Calls for armed citizenry rely on belief in superhero fantasies

April 23, 2007|By CYNTHIA TUCKER

ATLANTA -- Kids love superheroes because they're invincible, brave, all-powerful. Children can suspend disbelief to look up in the sky for Superman or around the corner for Wonder Woman. Teenagers are enamored of a TV series called Heroes, which revolves around young people with - you guessed it - superpowers.

But it's more than a little disconcerting to hear that so many adults also believe in superheroes. They must. Why else would they insist that the best way to prevent carnage of the sort that occurred last week at Virginia Tech is to put guns into every available hand? They're indulging their childhood fantasies, remembering the movies in which the Caped Crusader or John Wayne instantly dispatched the bad guy.

In real life, police officers - trained to fire in the heat of battle - hit their intended targets only about 40 percent of the time, according to University of South Carolina criminologist Geoffrey Alpert, an expert in police shootings. And we all know about wartime "friendly fire" tragedies, when well-trained soldiers accidentally kill their own.

Yet conservative commentators have been in high dudgeon for days, suggesting that students with guns could have guaranteed a Hollywood ending in which an unflappable sharpshooter would have felled Cho Seung-Hui with a quick head shot.

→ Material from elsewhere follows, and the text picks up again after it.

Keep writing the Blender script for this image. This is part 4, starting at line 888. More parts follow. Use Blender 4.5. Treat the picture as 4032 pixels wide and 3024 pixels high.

Michelle Malkin was among those who denounced a Virginia law that excludes college campuses from areas where concealed weapons are permitted.

"What if just one student in one of those classrooms had been in lawful possession of a concealed weapon? ... It darned well isn't too early for me to raise questions about how the unrepentant anti-gun lobbying of college officials may have put students at risk," she said.

That utterly preposterous argument comes straight from the National Rifle Association. The gun lobby now peddles an insane policy of making firearms as ubiquitous as cell phones.

The NRA has supported measures that would prevent employers from banning firearms in vehicles in their parking lots. Despite police opposition, it has pushed policies that would allow motorists to tuck firearms under the seat of their car. It has lobbied against closing the gun-show loophole, which allows private gun sales without a background check. No responsible gun owner should accept the NRA's irrational positions.

My father certainly would not have. An avid hunter and veteran of combat in Korea, my father owned shotguns, rifles and a handgun. Yet he was fanatical about gun safety.

When I moved to Atlanta just out of college, I told him I was going to buy a handgun. He strongly disapproved, believing I'd be more likely to get injured with my own gun than fend off an attacker with it.

"You don't need a gun," he said. "You need to stay out of dangerous places." I took his advice.

His concerns are borne out by the FBI's statistics about gun crimes. In 2005, 8,890 people were murdered with firearms. Guns were also used in 142,471 cases of robbery and 151,118 cases of aggravated assault. By contrast, there were only 143 cases of justifiable homicide by civilians using a firearm.

If dozens of Virginia Tech students had been armed, "Lord knows what a disaster we would have had," Mr. Alpert said.

"If they had had a Jack Bauer, maybe so. But the world isn't composed of Jack Bauers," he noted.

So all those armchair heroes - all those firearm fanatics who claim everything would be different if they'd been in one of those classrooms with a gun - should don their red capes and take a leap.